Last updated on March 19th, 2020 at 11:10 am
What led me to create a dad blog
Dad. This small word carries a lot of weight. For some, ‘dad’ might generate thoughts of love, support, and protection. For others, ‘dad’ might convey feelings of domination, mistrust, and abuse. To all of the dads out there… this dad blog is for you.
I love being a dad. Sure, raising two incredible little boys is by far the hardest thing I have ever done. Words cannot express the sheer exhaustion – physical, mental, and emotional – that I have experienced as I strive with all my might to give my boys the time and attention they deserve. Late nights and early mornings, cuts and bruises, tears and screams, frustration and heartache. But then, a smile… a belly laugh… and the most rewarding words my ears have ever heard – “I love you dad.” And suddenly, when I didn’t think I could make it another day, my spirit is recharged because someone believes in me and loves me unconditionally, no matter how many times I shout and no matter how many mistakes I make.

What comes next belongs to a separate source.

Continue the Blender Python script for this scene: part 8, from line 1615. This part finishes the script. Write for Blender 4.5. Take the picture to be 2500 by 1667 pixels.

Yes, I find great fulfillment in being a dad, and I’m sure all of you out there do as well. That being said, I’m sure I’m not the only one who has made his fair share of mistakes. I am not the most experienced dad out there, nor do I have it all figured out, but I do have some thoughts on becoming “your child’s best dad.”
Disclaimer
On that note, let’s get started with a disclaimer. This blog will not help you become the “world’s best dad.” That’s not the goal. Rather, my aim for this blog is to help you become “your child’s best dad.” So much of life is steeped in competition… within us is the drive to reach higher, run faster, work harder, and on and on and on. But being a dad is so much more than all of that. And so, once again, this blog won’t help you become the “world’s best dad” (I mean, how would you even measure that anyway?). Additionally, this blog is focused on you, dad, not on your children. I’m sure we will talk from time to time about your kids, but my aim is on dads and what they can do to put a halt to some alarming statistics…
Statistics
According to the National Fatherhood Initiative, the 2017 U.S. Census Bureau revealed that 19.7 million children, more than 1 in 4 in the U.S., live without a father in the home. I know there are some noble circumstances which can cause this – military, other employment, and even death. But it is clear that not all dads are accepting the wonderful responsibility of raising their children. My worry, too, is that dads in the home are being distracted by other interests that honestly don’t matter as much as their children. I will focus on distractions in more detail at another time, but you could check out this Ted Talk if you’re looking for something meaningful to watch when you have some downtime.
Ultimately, my hope is that this blog will generate discussion and that it will prompt thoughts and feelings in dads all over the world who are looking for help to accomplish the monumental task of raising a child. I want this blog to be a safe place where awesome dads can share their triumphs and mistakes with each other and then grow together. Or, more succinctly, I want this blog to be a “Rad Dad Pad.” A famous African proverb states that “it takes a village to raise a child.” Today, a “village” is not geographically bound. Dads all over the world can join our Rad Dad Pad.
Call to Action
Will you join me? Based on my experience, I need all the help I can get to become the dad I hope to be. My life experiences are so narrow – I want to join together in a group quest to become the dads each of our children need us to be. There is strength in numbers and great power in broad perspective. My boys have brought profound focus, purpose, and meaning to my life. I intend to direct that focus to helping others become the dads they want to be for their children.